Perhaps the best known painting at Blackburn is Frederic Leighton’s 'Mother and Child', or ‘Cherries’ as it is more affectionately known, referring to the sweet child feeding her mother ruby red cherries. A lesser-known but exceptionally important and much treasured painting is by James Sharples, a smith turned self-taught artist. His painting 'The Forge' is one of the few in art history which depicts the Victorian workplace fuelling the Industrial Revolution and is even rarer for having been painted by a smith. The atmospherically dark canvas is only illuminated by the roaring forge fire which glows orange on the faces of the blacksmiths.

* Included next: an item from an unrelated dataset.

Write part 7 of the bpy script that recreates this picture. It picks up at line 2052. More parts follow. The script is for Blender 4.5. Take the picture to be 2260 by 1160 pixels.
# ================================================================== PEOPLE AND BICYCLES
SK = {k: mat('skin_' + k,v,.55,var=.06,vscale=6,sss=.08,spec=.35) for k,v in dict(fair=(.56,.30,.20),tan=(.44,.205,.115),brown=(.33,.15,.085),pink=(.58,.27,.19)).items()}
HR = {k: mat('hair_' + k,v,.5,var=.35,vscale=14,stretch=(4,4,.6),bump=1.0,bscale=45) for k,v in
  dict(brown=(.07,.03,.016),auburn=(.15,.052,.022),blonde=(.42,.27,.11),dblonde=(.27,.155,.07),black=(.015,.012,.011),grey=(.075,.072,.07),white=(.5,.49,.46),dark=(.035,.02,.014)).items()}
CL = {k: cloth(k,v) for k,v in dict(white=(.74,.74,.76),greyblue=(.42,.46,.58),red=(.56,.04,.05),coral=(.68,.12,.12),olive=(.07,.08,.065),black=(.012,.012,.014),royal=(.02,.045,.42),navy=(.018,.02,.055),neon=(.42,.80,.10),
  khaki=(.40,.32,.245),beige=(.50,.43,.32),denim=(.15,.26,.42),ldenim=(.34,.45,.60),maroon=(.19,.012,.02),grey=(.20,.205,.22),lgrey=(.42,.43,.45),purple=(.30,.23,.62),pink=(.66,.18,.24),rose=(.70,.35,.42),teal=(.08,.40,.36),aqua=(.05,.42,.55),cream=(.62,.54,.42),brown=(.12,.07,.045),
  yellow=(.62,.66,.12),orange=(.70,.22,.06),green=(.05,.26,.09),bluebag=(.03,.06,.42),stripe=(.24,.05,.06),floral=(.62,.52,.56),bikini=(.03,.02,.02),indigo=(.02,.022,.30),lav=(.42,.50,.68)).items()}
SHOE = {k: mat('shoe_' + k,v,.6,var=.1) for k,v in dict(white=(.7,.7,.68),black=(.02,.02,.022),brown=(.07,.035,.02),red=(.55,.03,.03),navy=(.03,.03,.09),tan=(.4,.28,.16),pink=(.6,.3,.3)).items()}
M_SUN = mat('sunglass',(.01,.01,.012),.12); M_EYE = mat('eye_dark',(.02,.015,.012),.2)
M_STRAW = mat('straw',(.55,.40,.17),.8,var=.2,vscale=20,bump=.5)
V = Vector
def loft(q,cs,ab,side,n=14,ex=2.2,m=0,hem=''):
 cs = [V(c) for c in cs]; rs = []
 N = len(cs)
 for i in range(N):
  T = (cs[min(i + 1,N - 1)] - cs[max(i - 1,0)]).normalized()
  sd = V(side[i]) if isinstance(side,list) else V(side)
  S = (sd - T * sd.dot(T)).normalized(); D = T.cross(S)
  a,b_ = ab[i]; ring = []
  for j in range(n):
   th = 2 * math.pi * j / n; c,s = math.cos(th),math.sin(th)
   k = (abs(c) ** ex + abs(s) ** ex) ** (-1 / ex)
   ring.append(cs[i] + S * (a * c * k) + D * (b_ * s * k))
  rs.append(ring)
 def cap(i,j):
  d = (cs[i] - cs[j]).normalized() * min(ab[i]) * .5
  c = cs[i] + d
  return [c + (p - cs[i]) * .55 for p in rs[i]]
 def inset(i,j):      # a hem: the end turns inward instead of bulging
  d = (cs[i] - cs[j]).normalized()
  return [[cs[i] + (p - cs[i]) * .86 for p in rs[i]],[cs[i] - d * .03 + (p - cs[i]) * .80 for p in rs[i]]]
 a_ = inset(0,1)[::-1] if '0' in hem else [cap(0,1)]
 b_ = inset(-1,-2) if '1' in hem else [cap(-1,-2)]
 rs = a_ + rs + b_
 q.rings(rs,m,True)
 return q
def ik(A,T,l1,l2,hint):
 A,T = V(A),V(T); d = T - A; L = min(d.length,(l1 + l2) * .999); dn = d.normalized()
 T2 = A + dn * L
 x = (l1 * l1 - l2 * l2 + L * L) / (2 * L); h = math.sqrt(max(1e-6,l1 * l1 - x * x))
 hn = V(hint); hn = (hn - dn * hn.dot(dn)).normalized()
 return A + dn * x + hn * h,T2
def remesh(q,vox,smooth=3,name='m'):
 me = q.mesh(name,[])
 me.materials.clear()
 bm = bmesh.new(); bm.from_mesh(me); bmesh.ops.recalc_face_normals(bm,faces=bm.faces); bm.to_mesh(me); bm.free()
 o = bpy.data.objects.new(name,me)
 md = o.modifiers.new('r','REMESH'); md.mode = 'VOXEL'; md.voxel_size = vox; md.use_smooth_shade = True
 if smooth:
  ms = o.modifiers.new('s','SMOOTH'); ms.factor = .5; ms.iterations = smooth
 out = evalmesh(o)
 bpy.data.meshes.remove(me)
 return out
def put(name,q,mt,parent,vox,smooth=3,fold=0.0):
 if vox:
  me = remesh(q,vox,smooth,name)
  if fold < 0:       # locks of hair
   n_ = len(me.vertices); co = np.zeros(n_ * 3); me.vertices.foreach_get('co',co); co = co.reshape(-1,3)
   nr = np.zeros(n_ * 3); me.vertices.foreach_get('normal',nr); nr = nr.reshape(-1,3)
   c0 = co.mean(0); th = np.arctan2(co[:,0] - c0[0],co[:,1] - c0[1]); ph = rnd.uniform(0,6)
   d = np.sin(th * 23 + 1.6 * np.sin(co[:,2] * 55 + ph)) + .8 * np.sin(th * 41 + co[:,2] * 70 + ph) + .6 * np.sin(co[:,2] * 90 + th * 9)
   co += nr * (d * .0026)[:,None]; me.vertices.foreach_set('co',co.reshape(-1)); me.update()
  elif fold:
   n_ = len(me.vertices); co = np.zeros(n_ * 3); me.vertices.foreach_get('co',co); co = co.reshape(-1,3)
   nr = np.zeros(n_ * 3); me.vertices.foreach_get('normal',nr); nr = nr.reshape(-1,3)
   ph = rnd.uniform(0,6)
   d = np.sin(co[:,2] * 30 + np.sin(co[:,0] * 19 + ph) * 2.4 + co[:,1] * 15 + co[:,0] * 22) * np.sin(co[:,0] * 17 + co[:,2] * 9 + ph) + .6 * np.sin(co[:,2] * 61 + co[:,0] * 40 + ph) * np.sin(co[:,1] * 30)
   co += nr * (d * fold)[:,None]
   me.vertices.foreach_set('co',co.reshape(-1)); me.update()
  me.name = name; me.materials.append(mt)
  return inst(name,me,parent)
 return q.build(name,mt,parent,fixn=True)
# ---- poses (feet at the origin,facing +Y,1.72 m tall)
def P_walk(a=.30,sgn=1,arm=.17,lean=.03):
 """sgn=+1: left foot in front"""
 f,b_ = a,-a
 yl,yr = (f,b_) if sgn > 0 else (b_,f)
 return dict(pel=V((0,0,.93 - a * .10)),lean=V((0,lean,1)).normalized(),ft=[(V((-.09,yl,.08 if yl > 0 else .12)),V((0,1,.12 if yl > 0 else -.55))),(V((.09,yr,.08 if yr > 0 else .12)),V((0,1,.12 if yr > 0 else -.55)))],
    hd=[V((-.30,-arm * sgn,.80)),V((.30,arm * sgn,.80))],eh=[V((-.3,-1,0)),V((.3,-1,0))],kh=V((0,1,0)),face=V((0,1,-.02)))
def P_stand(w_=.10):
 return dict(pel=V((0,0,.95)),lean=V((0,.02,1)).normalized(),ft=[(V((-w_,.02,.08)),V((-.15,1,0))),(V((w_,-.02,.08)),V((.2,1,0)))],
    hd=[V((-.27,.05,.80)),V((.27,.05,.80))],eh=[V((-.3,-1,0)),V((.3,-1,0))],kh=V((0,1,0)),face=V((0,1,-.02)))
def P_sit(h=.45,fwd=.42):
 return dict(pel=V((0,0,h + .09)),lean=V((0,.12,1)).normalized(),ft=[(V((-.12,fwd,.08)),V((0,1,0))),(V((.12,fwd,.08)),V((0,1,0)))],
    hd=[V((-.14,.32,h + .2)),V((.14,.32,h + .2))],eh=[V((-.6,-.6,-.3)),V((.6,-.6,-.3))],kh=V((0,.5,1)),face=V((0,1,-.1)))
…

There are also many popular British artists represented in the Collection, such as Richard Ansdell, David Murray, Thomas Faed and Edmund Morison Wimperis. A few nineteenth-century foreign artists are represented including Rosa Bonheur, Eugène Joseph Verboeckhoven and Julien Gustave Gagliardini. The Collection also contains a small number of Old Masters including works by Joshua Reynolds, William Hogarth, Godfrey Kneller and Giovanni Francesco Grimaldi.
In recent decades, especially with the assistance of the Friends of Blackburn Museum and Art Gallery, both old and new paintings with a local provenance are actively being collected to record and reflect for posterity the changes the Borough has already witnessed.